*Information shown:*
--*--
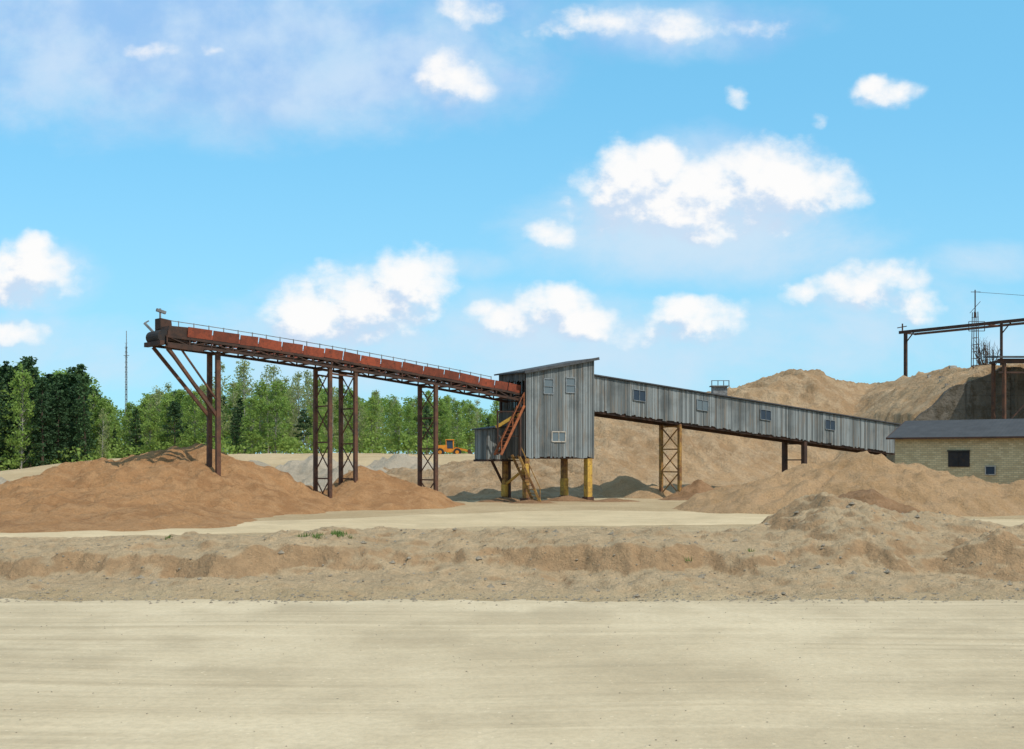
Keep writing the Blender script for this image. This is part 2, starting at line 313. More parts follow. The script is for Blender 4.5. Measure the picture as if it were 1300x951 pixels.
# ------------------------------------------------------------ conveyor
A=Vector((-18.92,64.8,9.2)); B=Vector((.9,82.8,6.95)); D=B-A; Lh=Vector((D.x,D.y,0)).normalized(); Pv=Vector((-Lh.y,Lh.x,0)); LEN=D.length; Wc=1.8
def LP(t,lat,h): return A+D*t+Pv*lat+Vector((0,0,h+.04+.8*t*(1-t)))
cv=thing('conveyor',(-16.7,66.7,0),'long rusty inclined conveyor with red side boards on trestles','conveyor')
fr=MB(); nb=20
for lat in(0,Wc):
    for i in range(nb+1):
        t=i/nb; fr.beam(LP(t,lat,.12),LP(t,lat,.5),.07)
        if i<nb:
            fr.beam(LP(t,lat,.12 if i%2 else .5),LP(t+1/nb,lat,.5 if i%2 else .12),.06)
            fr.beam(LP(t,lat,.1),LP(t+1.02/nb,lat,.1),.11,.15); fr.beam(LP(t,lat,.5),LP(t+1.02/nb,lat,.5),.1,.13)
for i in range(nb+1):
    t=i/nb; fr.beam(LP(t,0,.12),LP(t,Wc,.12),.09); fr.beam(LP(t,0,.5),LP(t,Wc,.5),.09)
fr.obj('truss_frame',M_steel,cv)
for nm,z0_,z1_ in(('belt',.62,.68),('return_belt',.26,.29)):
    V=[];F=[]; ns=20
    for i in range(ns+1):
        t=.01+.99*i/ns; V+=[LP(t,.35,z0_),LP(t,Wc-.35,z0_),LP(t,Wc-.35,z1_),LP(t,.35,z1_)]
    for i in range(ns):
        o=i*4
        for j in range(4): F.append((o+j,o+(j+1)%4,o+4+(j+1)%4,o+4+j))
    F+=[(3,2,1,0),(ns*4,ns*4+1,ns*4+2,ns*4+3)]
    bl=MB(); bl.add(V,F); bl.obj(nm,M_belt,cv)
ro=MB()
for i in range(1,52): ro.cyl(LP(i/52,.3,.56),LP(i/52,Wc-.3,.56),.06,n=6)
ro.obj('roller',M_grey,cv,kind='stuff')
t=.045; R=random.Random(5)
while t<.985:
    w=R.uniform(.045,.065); e=min(t+w,.992); j1=R.uniform(-.035,.04); j2=R.uniform(-.035,.04)
    if not (.55<t<.575):
        for lat,o in((.02,-.04),(Wc-.02,.04)):
            pb=MB(); h0=.58; h1=1.13-.02*t; sg=.12*(1 if lat<1 else -1)
            a=[LP(t,lat,h0+j1),LP(e-.003,lat,h0+j2),LP(e-.003,lat+o,h0+j2),LP(t,lat+o,h0+j1)]
            b_=[LP(t,lat-sg,h1+j1),LP(e-.003,lat-sg,h1+j2),LP(e-.003,lat+o-sg,h1+j2),LP(t,lat+o-sg,h1+j1)]
            pb.hexa(a+b_); pb.obj('side_board',M_red,cv)
    t=e
hr=MB()
for i in range(0,27):
    t=.03+i*.0355
    if t>.97: break
    hr.beam(LP(t,Wc+.35,.5),LP(t,Wc+.35,1.75),.045)
    if t<.94:
        e=t+.036; hr.beam(LP(t,Wc+.35,1.7),LP(e,Wc+.35,1.7),.04); hr.beam(LP(t,Wc+.35,1.2),LP(e,Wc+.35,1.2),.03); hr.beam(LP(t,Wc+.3,.5),LP(e,Wc+.3,.5),.6,.05)
hr.obj('handrail',M_grey,cv)
hd=MB()
hd.hexa([LP(.0,.05,.3),LP(.05,.05,.3),LP(.05,Wc-.05,.3),LP(.0,Wc-.05,.3),LP(.006,.05,1.1),LP(.05,.05,1.15),LP(.05,Wc-.05,1.15),LP(.006,Wc-.05,1.1)])
hd.hexa([LP(.004,1.0,1.0),LP(.03,1.0,1.0),LP(.03,1.7,1.0),LP(.004,1.7,1.0),LP(.004,1.0,1.6),LP(.028,1.0,1.55),LP(.028,1.7,1.55),LP(.004,1.7,1.6)])
hd.beam(LP(-.012,-.1,.1),LP(-.012,Wc+.1,.1),.25); hd.beam(LP(.0,0,-.02),LP(.08,0,-.02),.14,.2)
hd.obj('head_housing',M_steel,cv)
dr=MB(); dr.cyl(LP(-.004,.15,.5),LP(-.004,Wc-.15,.5),.36,n=18); dr.obj('head_drum',M_belt,cv)
an=MB(); an.beam(LP(.012,1.5,1.5),LP(.012,1.5,2.2),.08); an.beam(LP(.004,1.5,2.1),LP(.024,1.5,2.0),.16); an.obj('lamp_bracket',M_grey,cv)
an=MB(); an.beam(LP(-.0,1.6,.8),LP(-.012,2.1,1.35),.12); an.beam(LP(-.012,2.1,1.35),LP(-.004,2.0,1.5),.07); an.obj('scraper_arm',M_grey,cv)
def trestle(frames,zb=-.3,w=.26,mat=M_leg,name='trestle',inset=0,splay=0,xb=True,link=True):
    tb=MB(); tops=[]
    for t in frames:
        a=LP(t,inset,.05); b2=LP(t,Wc-inset,.05)
        a0=Vector((a.x,a.y,zb))-Pv*splay; b0=Vector((b2.x,b2.y,zb))+Pv*splay
        tb.beam(a0,a,w); tb.beam(b0,b2,w); tops.append((a0,a,b0,b2))
        hgt=a.z-zb; n=max(2,round(hgt/(2.3 if xb else 2.6)))
        for i in range(n):
            f0=(i+.15)/n; f1=(i+1-.05)/n
            p=lambda A0,A1,f:A0+(A1-A0)*f
            if xb: tb.beam(p(a0,a,f0),p(b0,b2,f1),.055); tb.beam(p(b0,b2,f0),p(a0,a,f1),.055)
            tb.beam(p(a0,a,f1),p(b0,b2,f1),.085)
    if len(frames)>1:
        (a0,a,b0,b2),(c0,c,d0,d2)=tops
        for (p0,p1,q0,q1) in((a0,a,c0,c),(b0,b2,d0,d2)): tb.beam(p0+(p1-p0)*.96,q0+(q1-q0)*.96,.1)
    return tb.obj(name,mat,cv)
trestle([.123],inset=.42,splay=.05,w=.25,xb=False); trestle([.398,.468],w=.22,inset=.1); trestle([.704],w=.23,inset=.05)
for lat in(.1,Wc-.1):
    sb=MB(); a=LP(.0,lat,0); l=LP(.123,.45 if lat<1 else Wc-.45,0); sb.beam(a,Vector((l.x,l.y,5.4)),.17); sb.obj('strut',M_leg,cv)
    sb=MB(); sb.beam(LP(.03,lat,0),Vector((l.x,l.y,6.3)),.09); sb.obj('strut',M_leg,cv)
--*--
*Exercise prompt:*
Copy the data word for word. Pictures do not go in the copy.

*Full response:*
Keep writing the Blender script for this image. This is part 2, starting at line 313. More parts follow. The script is for Blender 4.5. Measure the picture as if it were 1300x951 pixels.
# ------------------------------------------------------------ conveyor
A=Vector((-18.92,64.8,9.2)); B=Vector((.9,82.8,6.95)); D=B-A; Lh=Vector((D.x,D.y,0)).normalized(); Pv=Vector((-Lh.y,Lh.x,0)); LEN=D.length; Wc=1.8
def LP(t,lat,h): return A+D*t+Pv*lat+Vector((0,0,h+.04+.8*t*(1-t)))
cv=thing('conveyor',(-16.7,66.7,0),'long rusty inclined conveyor with red side boards on trestles','conveyor')
fr=MB(); nb=20
for lat in(0,Wc):
    for i in range(nb+1):
        t=i/nb; fr.beam(LP(t,lat,.12),LP(t,lat,.5),.07)
        if i<nb:
            fr.beam(LP(t,lat,.12 if i%2 else .5),LP(t+1/nb,lat,.5 if i%2 else .12),.06)
            fr.beam(LP(t,lat,.1),LP(t+1.02/nb,lat,.1),.11,.15); fr.beam(LP(t,lat,.5),LP(t+1.02/nb,lat,.5),.1,.13)
for i in range(nb+1):
    t=i/nb; fr.beam(LP(t,0,.12),LP(t,Wc,.12),.09); fr.beam(LP(t,0,.5),LP(t,Wc,.5),.09)
fr.obj('truss_frame',M_steel,cv)
for nm,z0_,z1_ in(('belt',.62,.68),('return_belt',.26,.29)):
    V=[];F=[]; ns=20
    for i in range(ns+1):
        t=.01+.99*i/ns; V+=[LP(t,.35,z0_),LP(t,Wc-.35,z0_),LP(t,Wc-.35,z1_),LP(t,.35,z1_)]
    for i in range(ns):
        o=i*4
        for j in range(4): F.append((o+j,o+(j+1)%4,o+4+(j+1)%4,o+4+j))
    F+=[(3,2,1,0),(ns*4,ns*4+1,ns*4+2,ns*4+3)]
    bl=MB(); bl.add(V,F); bl.obj(nm,M_belt,cv)
ro=MB()
for i in range(1,52): ro.cyl(LP(i/52,.3,.56),LP(i/52,Wc-.3,.56),.06,n=6)
ro.obj('roller',M_grey,cv,kind='stuff')
t=.045; R=random.Random(5)
while t<.985:
    w=R.uniform(.045,.065); e=min(t+w,.992); j1=R.uniform(-.035,.04); j2=R.uniform(-.035,.04)
    if not (.55<t<.575):
        for lat,o in((.02,-.04),(Wc-.02,.04)):
            pb=MB(); h0=.58; h1=1.13-.02*t; sg=.12*(1 if lat<1 else -1)
            a=[LP(t,lat,h0+j1),LP(e-.003,lat,h0+j2),LP(e-.003,lat+o,h0+j2),LP(t,lat+o,h0+j1)]
            b_=[LP(t,lat-sg,h1+j1),LP(e-.003,lat-sg,h1+j2),LP(e-.003,lat+o-sg,h1+j2),LP(t,lat+o-sg,h1+j1)]
            pb.hexa(a+b_); pb.obj('side_board',M_red,cv)
    t=e
hr=MB()
for i in range(0,27):
    t=.03+i*.0355
    if t>.97: break
    hr.beam(LP(t,Wc+.35,.5),LP(t,Wc+.35,1.75),.045)
    if t<.94:
        e=t+.036; hr.beam(LP(t,Wc+.35,1.7),LP(e,Wc+.35,1.7),.04); hr.beam(LP(t,Wc+.35,1.2),LP(e,Wc+.35,1.2),.03); hr.beam(LP(t,Wc+.3,.5),LP(e,Wc+.3,.5),.6,.05)
hr.obj('handrail',M_grey,cv)
hd=MB()
hd.hexa([LP(.0,.05,.3),LP(.05,.05,.3),LP(.05,Wc-.05,.3),LP(.0,Wc-.05,.3),LP(.006,.05,1.1),LP(.05,.05,1.15),LP(.05,Wc-.05,1.15),LP(.006,Wc-.05,1.1)])
hd.hexa([LP(.004,1.0,1.0),LP(.03,1.0,1.0),LP(.03,1.7,1.0),LP(.004,1.7,1.0),LP(.004,1.0,1.6),LP(.028,1.0,1.55),LP(.028,1.7,1.55),LP(.004,1.7,1.6)])
hd.beam(LP(-.012,-.1,.1),LP(-.012,Wc+.1,.1),.25); hd.beam(LP(.0,0,-.02),LP(.08,0,-.02),.14,.2)
hd.obj('head_housing',M_steel,cv)
dr=MB(); dr.cyl(LP(-.004,.15,.5),LP(-.004,Wc-.15,.5),.36,n=18); dr.obj('head_drum',M_belt,cv)
an=MB(); an.beam(LP(.012,1.5,1.5),LP(.012,1.5,2.2),.08); an.beam(LP(.004,1.5,2.1),LP(.024,1.5,2.0),.16); an.obj('lamp_bracket',M_grey,cv)
an=MB(); an.beam(LP(-.0,1.6,.8),LP(-.012,2.1,1.35),.12); an.beam(LP(-.012,2.1,1.35),LP(-.004,2.0,1.5),.07); an.obj('scraper_arm',M_grey,cv)
def trestle(frames,zb=-.3,w=.26,mat=M_leg,name='trestle',inset=0,splay=0,xb=True,link=True):
    tb=MB(); tops=[]
    for t in frames:
        a=LP(t,inset,.05); b2=LP(t,Wc-inset,.05)
        a0=Vector((a.x,a.y,zb))-Pv*splay; b0=Vector((b2.x,b2.y,zb))+Pv*splay
        tb.beam(a0,a,w); tb.beam(b0,b2,w); tops.append((a0,a,b0,b2))
        hgt=a.z-zb; n=max(2,round(hgt/(2.3 if xb else 2.6)))
        for i in range(n):
            f0=(i+.15)/n; f1=(i+1-.05)/n
            p=lambda A0,A1,f:A0+(A1-A0)*f
            if xb: tb.beam(p(a0,a,f0),p(b0,b2,f1),.055); tb.beam(p(b0,b2,f0),p(a0,a,f1),.055)
            tb.beam(p(a0,a,f1),p(b0,b2,f1),.085)
    if len(frames)>1:
        (a0,a,b0,b2),(c0,c,d0,d2)=tops
        for (p0,p1,q0,q1) in((a0,a,c0,c),(b0,b2,d0,d2)): tb.beam(p0+(p1-p0)*.96,q0+(q1-q0)*.96,.1)
    return tb.obj(name,mat,cv)
trestle([.123],inset=.42,splay=.05,w=.25,xb=False); trestle([.398,.468],w=.22,inset=.1); trestle([.704],w=.23,inset=.05)
for lat in(.1,Wc-.1):
    sb=MB(); a=LP(.0,lat,0); l=LP(.123,.45 if lat<1 else Wc-.45,0); sb.beam(a,Vector((l.x,l.y,5.4)),.17); sb.obj('strut',M_leg,cv)
    sb=MB(); sb.beam(LP(.03,lat,0),Vector((l.x,l.y,6.3)),.09); sb.obj('strut',M_leg,cv)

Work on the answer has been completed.